Soixante ans après, les morts de «Charonne» le clament encore: un passé qui ne passe toujours pas.
Soixante ans, comme une trace de nos propres âmes, des taches de sang séchées, des vies sacrifiées. Les morts de «Charonne» le clament encore: un passé qui ne passe toujours pas, lui non plus. Quand le temps même, au nom de l’Histoire, donnait une chance, une grande chance, aux combats libérateurs, à la liberté sacrée, se réduisant parfois à l’élan de militants si engagés qu’ils s’exposèrent en première ligne.
Le 8 février 1962, un crime d’État était perpétré en plein Paris, aux abords de la station de métro devenue depuis tristement célèbre. Cruauté des dates. Le 19 mars, les accords d’Évian mettraient un terme à la sale guerre d’Algérie. Quarante jours de trop… Les victimes étaient toutes membres de la CGT, huit sur neuf des communistes – ce qui confirme avec éloquence la place des uns et des autres dans la lutte antifasciste, face au déchaînement et aux attentats de l’OAS, et pour l’indépendance de l’Algérie. Trois de ces martyrs travaillaient à l’Humanité. Six hommes, trois femmes. Le plus jeune avait 15 ans. L’un d’eux avait choisi la France quand il quitta l’Italie des chemises noires de Mussolini. Ce massacre, survenant moins de quatre mois après celui des Algériens, le 17 octobre 1961, acheva de faire basculer l’opinion publique dans le refus de poursuivre la guerre.
Inoubliables morts par la laideur des actes: matraqués, assommés, étouffés dans la maudite bouche de métro. Ignominie de leurs responsables: flics fanatiques aux ordres de l’odieux préfet Maurice Papon, ministres menteurs, gouvernement cynique, tous sous la présidence du général de Gaulle qui, avant de clore le chapitre, en prolongea parfois les pires méthodes au nom de la «supériorité civilisationnelle», idée abjecte qui resurgit, aujourd’hui, telle une matrice traditionnelle, au cœur même de la droite extrême…

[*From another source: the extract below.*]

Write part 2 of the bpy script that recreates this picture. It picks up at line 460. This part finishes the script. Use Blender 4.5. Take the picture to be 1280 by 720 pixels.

Voilà pourquoi, soixante ans après, le travail de mémoire reste une épreuve et un enjeu hautement politique en tant que devoir d’Histoire. Nos gouvernants, souvent amnésiques, ne doivent jamais oublier que la réception d’un legs, avec ses pages sombres, se rappelle à nous quand nous procédons à sa négation. La reconnaissance des crimes d’État n’est pas abaisser la France, mais la grandir. Pour nous glisser dans les pas de l’exigence, qui ne souffre d’aucune lassitude. Cette exigence absolue: la vérité.